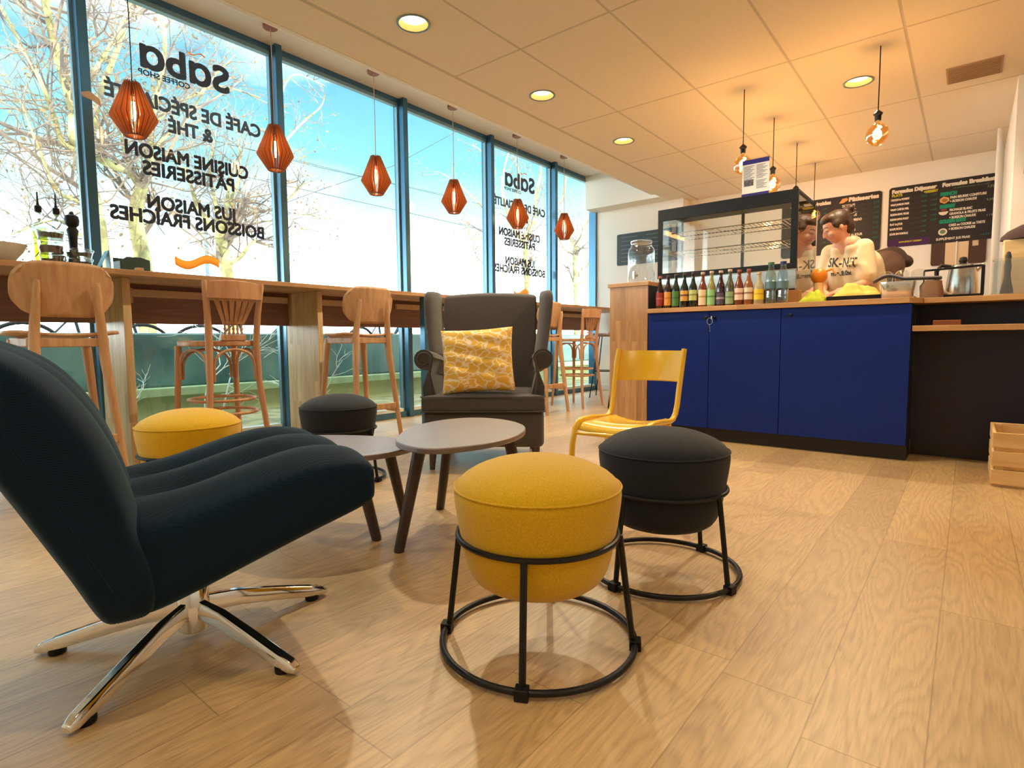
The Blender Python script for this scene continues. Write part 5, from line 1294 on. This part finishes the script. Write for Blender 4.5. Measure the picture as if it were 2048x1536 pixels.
def add_head(mb, M4, k=1.0):
    # local: x side (person's right is +x), y forward, z up
    mb.ell((0, -.012 * k, .022 * k), (.075 * k, .094 * k, .090 * k), 24, M4)
    mb.ell((0, .022 * k, -.035 * k), (.062 * k, .062 * k, .072 * k), 24, M4)
    mb.ell((0, .048 * k, -.078 * k), (.030 * k, .028 * k, .024 * k), 16, M4)       # chin
    mb.ell((0, .090 * k, -.018 * k), (.011 * k, .018 * k, .024 * k), 14, M4)       # nose
    mb.ell((0, .100 * k, -.030 * k), (.014 * k, .011 * k, .009 * k), 12, M4)
    mb.ell((0, .080 * k, -.052 * k), (.022 * k, .009 * k, .005 * k), 12, M4)       # lips
    mb.ell((0, .078 * k, -.060 * k), (.019 * k, .009 * k, .005 * k), 12, M4)
    for sx in (-1, 1):
        mb.ell((sx * .030 * k, .074 * k, .008 * k), (.017 * k, .012 * k, .010 * k), 12, M4)   # lids
        mb.ell((sx * .040 * k, .060 * k, -.030 * k), (.024 * k, .022 * k, .024 * k), 12, M4)  # cheeks
        mb.ell((sx * .077 * k, -.005 * k, -.008 * k), (.009 * k, .017 * k, .028 * k), 12, M4)  # ears


def hand(mb, w, tip, side):
    """palm from the wrist towards tip, five bent fingers"""
    w, t = V(w), V(tip); d = (t - w).normalized(); s_ = d.cross(V((0, 0, 1))).normalized() * side; dn = V((0, 0, -1))
    p = w + d * .085
    capsule(mb, w, w + d * .04, .023, .026, 10); capsule(mb, w + d * .04 - s_ * .018, p - s_ * .026, .016, .013, 10); capsule(mb, w + d * .04 + s_ * .018, p + s_ * .026, .016, .013, 10); capsule(mb, w + d * .04, p, .018, .014, 10)
    for i, (o_, L) in enumerate(((-.030, .052), (-.010, .064), (.010, .060), (.029, .046))):
        a = p + s_ * o_; b = a + d * L * .55 + dn * .008; c_ = b + d * L * .35 + dn * .020
        capsule(mb, a, b, .0088, .0082, 8); capsule(mb, b, c_, .0082, .0072, 8)
    a = w + d * .03 - s_ * .024; b = a + d * .03 - s_ * .024; c_ = b + d * .03 - s_ * .004 + dn * .008
    capsule(mb, a, b, .012, .010, 8); capsule(mb, b, c_, .010, .008, 8)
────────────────
Exercise details — Repeat the lines above exactly, and keep every picture out.

Result of this exercise —
The Blender Python script for this scene continues. Write part 5, from line 1294 on. This part finishes the script. Write for Blender 4.5. Measure the picture as if it were 2048x1536 pixels.
def add_head(mb, M4, k=1.0):
    # local: x side (person's right is +x), y forward, z up
    mb.ell((0, -.012 * k, .022 * k), (.075 * k, .094 * k, .090 * k), 24, M4)
    mb.ell((0, .022 * k, -.035 * k), (.062 * k, .062 * k, .072 * k), 24, M4)
    mb.ell((0, .048 * k, -.078 * k), (.030 * k, .028 * k, .024 * k), 16, M4)       # chin
    mb.ell((0, .090 * k, -.018 * k), (.011 * k, .018 * k, .024 * k), 14, M4)       # nose
    mb.ell((0, .100 * k, -.030 * k), (.014 * k, .011 * k, .009 * k), 12, M4)
    mb.ell((0, .080 * k, -.052 * k), (.022 * k, .009 * k, .005 * k), 12, M4)       # lips
    mb.ell((0, .078 * k, -.060 * k), (.019 * k, .009 * k, .005 * k), 12, M4)
    for sx in (-1, 1):
        mb.ell((sx * .030 * k, .074 * k, .008 * k), (.017 * k, .012 * k, .010 * k), 12, M4)   # lids
        mb.ell((sx * .040 * k, .060 * k, -.030 * k), (.024 * k, .022 * k, .024 * k), 12, M4)  # cheeks
        mb.ell((sx * .077 * k, -.005 * k, -.008 * k), (.009 * k, .017 * k, .028 * k), 12, M4)  # ears


def hand(mb, w, tip, side):
    """palm from the wrist towards tip, five bent fingers"""
    w, t = V(w), V(tip); d = (t - w).normalized(); s_ = d.cross(V((0, 0, 1))).normalized() * side; dn = V((0, 0, -1))
    p = w + d * .085
    capsule(mb, w, w + d * .04, .023, .026, 10); capsule(mb, w + d * .04 - s_ * .018, p - s_ * .026, .016, .013, 10); capsule(mb, w + d * .04 + s_ * .018, p + s_ * .026, .016, .013, 10); capsule(mb, w + d * .04, p, .018, .014, 10)
    for i, (o_, L) in enumerate(((-.030, .052), (-.010, .064), (.010, .060), (.029, .046))):
        a = p + s_ * o_; b = a + d * L * .55 + dn * .008; c_ = b + d * L * .35 + dn * .020
        capsule(mb, a, b, .0088, .0082, 8); capsule(mb, b, c_, .0082, .0072, 8)
    a = w + d * .03 - s_ * .024; b = a + d * .03 - s_ * .024; c_ = b + d * .03 - s_ * .004 + dn * .008
    capsule(mb, a, b, .012, .010, 8); capsule(mb, b, c_, .010, .008, 8)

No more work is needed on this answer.